FWIW, I can provoke the bug by running test_descr.inherits() alone:
C:\Code\python\PCbuild>python_d Adding parser accelerators ... Done. Python 2.2a4+ (#24, Oct 5 2001, 18:16:47) [MSC 32 bit (Intel)] on win32 Type "help", "copyright", "credits" or "license" for more information.
from test import testdescr [21862 refs] testdescr.inherits() Testing inheritance from basic types...
And then it blows up.
I think I'm running into MAXMAPCOUNT (which defaults to 64k).
I've just grabbed Linux 2.4.10-ac7 which add an AVL tree for VMAs and a dynamically configurable maxmapcount. We'll see how that goes.
You may as well rewrite the kernel while you're at it .
Someone should really write a portable debug version of malloc and free for Python that works like the Microsoft implementation. It can't be too hard to lay down poison before and after the hunk of memory on allocation and then check it on deallocation.

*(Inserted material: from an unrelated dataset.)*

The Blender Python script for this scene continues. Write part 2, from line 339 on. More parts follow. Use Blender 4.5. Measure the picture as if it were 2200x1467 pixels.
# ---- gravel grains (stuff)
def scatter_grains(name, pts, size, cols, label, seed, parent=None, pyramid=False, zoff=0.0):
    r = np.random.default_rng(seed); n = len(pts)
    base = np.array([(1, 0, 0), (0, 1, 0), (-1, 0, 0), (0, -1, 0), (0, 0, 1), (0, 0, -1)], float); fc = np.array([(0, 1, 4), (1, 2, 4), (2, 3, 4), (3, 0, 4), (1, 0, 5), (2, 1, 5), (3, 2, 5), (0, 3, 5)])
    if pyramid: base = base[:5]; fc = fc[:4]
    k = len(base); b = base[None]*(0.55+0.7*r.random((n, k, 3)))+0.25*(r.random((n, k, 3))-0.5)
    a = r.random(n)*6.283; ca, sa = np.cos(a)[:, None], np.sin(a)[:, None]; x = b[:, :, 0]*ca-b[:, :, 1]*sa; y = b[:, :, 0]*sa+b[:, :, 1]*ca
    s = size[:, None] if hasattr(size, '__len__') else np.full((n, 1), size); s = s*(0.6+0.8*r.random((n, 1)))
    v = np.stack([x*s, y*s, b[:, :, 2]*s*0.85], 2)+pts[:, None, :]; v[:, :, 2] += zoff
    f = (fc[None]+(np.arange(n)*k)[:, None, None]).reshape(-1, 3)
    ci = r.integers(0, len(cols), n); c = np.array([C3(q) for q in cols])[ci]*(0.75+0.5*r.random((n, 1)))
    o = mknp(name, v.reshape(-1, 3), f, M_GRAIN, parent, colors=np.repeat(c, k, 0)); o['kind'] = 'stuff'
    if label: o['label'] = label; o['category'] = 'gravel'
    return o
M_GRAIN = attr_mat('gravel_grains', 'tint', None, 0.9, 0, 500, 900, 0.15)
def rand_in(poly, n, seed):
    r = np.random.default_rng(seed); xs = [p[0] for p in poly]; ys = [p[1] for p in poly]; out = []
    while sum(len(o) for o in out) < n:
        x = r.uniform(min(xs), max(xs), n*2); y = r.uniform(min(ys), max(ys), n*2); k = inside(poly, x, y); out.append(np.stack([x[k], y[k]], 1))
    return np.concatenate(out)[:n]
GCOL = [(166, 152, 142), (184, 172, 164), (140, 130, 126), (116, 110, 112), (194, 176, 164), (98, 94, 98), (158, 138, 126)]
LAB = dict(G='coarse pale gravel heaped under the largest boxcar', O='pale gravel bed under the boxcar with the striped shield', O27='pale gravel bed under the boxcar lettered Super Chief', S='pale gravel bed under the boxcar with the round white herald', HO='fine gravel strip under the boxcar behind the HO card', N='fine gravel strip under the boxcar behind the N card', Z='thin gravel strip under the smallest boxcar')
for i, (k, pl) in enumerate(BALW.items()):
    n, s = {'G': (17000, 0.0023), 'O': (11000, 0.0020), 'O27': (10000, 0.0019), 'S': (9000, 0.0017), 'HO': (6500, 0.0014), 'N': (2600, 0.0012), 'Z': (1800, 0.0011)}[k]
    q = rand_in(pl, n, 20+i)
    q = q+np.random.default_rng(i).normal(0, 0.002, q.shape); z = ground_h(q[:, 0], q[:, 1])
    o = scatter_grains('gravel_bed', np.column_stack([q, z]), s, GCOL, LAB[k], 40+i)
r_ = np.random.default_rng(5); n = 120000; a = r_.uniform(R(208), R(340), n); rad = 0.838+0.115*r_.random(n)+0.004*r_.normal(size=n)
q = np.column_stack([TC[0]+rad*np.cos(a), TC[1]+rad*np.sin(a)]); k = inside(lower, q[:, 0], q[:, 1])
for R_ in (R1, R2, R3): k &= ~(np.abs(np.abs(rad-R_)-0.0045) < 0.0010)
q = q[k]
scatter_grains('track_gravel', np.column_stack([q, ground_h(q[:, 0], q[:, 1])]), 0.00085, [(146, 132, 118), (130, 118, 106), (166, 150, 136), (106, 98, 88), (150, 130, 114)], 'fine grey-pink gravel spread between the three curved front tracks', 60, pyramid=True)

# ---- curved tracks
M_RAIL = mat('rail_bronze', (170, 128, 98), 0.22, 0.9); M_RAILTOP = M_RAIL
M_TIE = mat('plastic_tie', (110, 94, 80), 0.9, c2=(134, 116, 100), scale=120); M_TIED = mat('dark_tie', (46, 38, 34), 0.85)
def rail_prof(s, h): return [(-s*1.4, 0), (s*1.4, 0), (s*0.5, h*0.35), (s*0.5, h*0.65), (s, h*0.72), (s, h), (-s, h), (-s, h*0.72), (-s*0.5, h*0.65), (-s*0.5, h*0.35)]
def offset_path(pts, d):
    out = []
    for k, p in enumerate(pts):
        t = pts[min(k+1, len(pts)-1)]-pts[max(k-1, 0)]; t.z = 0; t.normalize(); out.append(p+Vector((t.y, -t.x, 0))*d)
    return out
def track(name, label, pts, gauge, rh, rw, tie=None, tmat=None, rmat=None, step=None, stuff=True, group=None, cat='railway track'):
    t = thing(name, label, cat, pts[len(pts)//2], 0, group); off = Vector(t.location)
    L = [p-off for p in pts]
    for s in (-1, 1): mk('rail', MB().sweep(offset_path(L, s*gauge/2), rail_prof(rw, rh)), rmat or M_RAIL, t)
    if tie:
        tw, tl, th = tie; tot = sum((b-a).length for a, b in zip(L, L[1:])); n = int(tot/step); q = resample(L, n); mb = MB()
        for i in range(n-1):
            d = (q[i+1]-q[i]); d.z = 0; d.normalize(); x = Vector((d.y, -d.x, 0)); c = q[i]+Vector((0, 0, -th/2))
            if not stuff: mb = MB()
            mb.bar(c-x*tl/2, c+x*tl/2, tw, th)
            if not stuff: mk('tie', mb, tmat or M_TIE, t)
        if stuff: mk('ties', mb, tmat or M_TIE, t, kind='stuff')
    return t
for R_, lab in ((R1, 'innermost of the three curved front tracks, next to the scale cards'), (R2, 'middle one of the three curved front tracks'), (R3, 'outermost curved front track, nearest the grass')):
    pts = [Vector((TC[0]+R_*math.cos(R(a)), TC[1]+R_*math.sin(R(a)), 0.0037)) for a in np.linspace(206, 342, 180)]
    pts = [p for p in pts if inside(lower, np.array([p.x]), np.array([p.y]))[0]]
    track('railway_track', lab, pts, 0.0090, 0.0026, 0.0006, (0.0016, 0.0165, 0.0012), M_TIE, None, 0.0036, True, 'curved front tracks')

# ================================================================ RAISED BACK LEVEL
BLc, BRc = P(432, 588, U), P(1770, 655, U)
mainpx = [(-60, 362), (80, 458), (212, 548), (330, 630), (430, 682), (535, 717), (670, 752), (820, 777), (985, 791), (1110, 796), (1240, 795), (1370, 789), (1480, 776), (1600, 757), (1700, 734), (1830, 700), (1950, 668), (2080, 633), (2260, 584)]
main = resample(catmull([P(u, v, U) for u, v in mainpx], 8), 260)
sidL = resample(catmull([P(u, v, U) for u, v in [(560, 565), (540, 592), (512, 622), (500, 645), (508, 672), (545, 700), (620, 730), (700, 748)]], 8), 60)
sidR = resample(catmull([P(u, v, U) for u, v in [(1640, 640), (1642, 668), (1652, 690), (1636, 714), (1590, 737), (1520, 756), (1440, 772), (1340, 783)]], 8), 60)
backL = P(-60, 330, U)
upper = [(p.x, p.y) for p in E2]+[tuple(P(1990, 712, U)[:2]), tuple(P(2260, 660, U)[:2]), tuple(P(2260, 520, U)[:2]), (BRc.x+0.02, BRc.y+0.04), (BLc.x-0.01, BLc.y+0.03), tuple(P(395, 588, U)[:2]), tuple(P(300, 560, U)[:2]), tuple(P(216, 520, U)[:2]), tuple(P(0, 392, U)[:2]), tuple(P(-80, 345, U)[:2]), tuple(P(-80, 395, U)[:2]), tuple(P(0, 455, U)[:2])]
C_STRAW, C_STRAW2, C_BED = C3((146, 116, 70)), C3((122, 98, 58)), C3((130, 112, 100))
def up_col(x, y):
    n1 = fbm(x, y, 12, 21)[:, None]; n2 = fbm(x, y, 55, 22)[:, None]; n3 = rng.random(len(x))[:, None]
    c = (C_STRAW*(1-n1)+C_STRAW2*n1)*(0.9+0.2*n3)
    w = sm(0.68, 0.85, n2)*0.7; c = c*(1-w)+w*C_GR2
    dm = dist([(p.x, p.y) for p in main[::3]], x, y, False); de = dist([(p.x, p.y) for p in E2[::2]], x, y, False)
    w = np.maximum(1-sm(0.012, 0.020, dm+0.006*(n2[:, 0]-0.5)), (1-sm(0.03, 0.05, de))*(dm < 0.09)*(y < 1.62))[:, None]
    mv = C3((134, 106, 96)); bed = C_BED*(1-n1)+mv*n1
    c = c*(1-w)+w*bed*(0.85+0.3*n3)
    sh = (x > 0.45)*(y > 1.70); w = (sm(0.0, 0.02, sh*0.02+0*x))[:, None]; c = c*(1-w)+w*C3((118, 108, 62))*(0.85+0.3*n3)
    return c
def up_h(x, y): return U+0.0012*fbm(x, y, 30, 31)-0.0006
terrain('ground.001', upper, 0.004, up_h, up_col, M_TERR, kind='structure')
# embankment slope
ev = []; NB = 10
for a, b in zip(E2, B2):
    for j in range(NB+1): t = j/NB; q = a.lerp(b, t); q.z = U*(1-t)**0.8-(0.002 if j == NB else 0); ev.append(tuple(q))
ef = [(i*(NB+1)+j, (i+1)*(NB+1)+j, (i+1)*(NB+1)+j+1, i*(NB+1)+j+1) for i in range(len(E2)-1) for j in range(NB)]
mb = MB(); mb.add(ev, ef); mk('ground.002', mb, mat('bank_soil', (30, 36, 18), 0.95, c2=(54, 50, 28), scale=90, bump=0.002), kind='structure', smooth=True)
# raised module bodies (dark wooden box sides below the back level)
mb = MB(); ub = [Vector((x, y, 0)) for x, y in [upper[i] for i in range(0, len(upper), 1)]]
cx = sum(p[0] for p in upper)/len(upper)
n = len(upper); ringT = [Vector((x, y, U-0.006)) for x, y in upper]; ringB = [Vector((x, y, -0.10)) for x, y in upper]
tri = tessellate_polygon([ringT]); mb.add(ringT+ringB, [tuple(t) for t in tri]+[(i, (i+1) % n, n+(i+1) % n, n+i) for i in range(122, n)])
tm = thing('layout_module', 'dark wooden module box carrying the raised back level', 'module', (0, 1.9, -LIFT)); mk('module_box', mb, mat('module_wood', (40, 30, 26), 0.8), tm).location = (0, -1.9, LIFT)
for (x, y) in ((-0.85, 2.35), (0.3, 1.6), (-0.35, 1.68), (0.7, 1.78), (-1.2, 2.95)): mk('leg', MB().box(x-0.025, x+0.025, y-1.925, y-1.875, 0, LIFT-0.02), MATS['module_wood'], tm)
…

It's extremely useful for establishing the presence of off-by-one stores, but this is the first time I've seen this particular check trigger in Python. Another trick it plays is to fill free()'ed memory with a different unlikely byte pattern, then delay recycling the memory. When things blow up this "dead landfill" value is amazingly often present (indicating that someone is still trying to read from free'd memory). The third trick is that newly malloc'ed memory is filled with a third "clean landfill" byte, which helps catch use of uninitialized memory. All the special byte values are picked so that they're unlikely to yield valid addresses, or integers. In bang for the buck, these tricks are huge wins.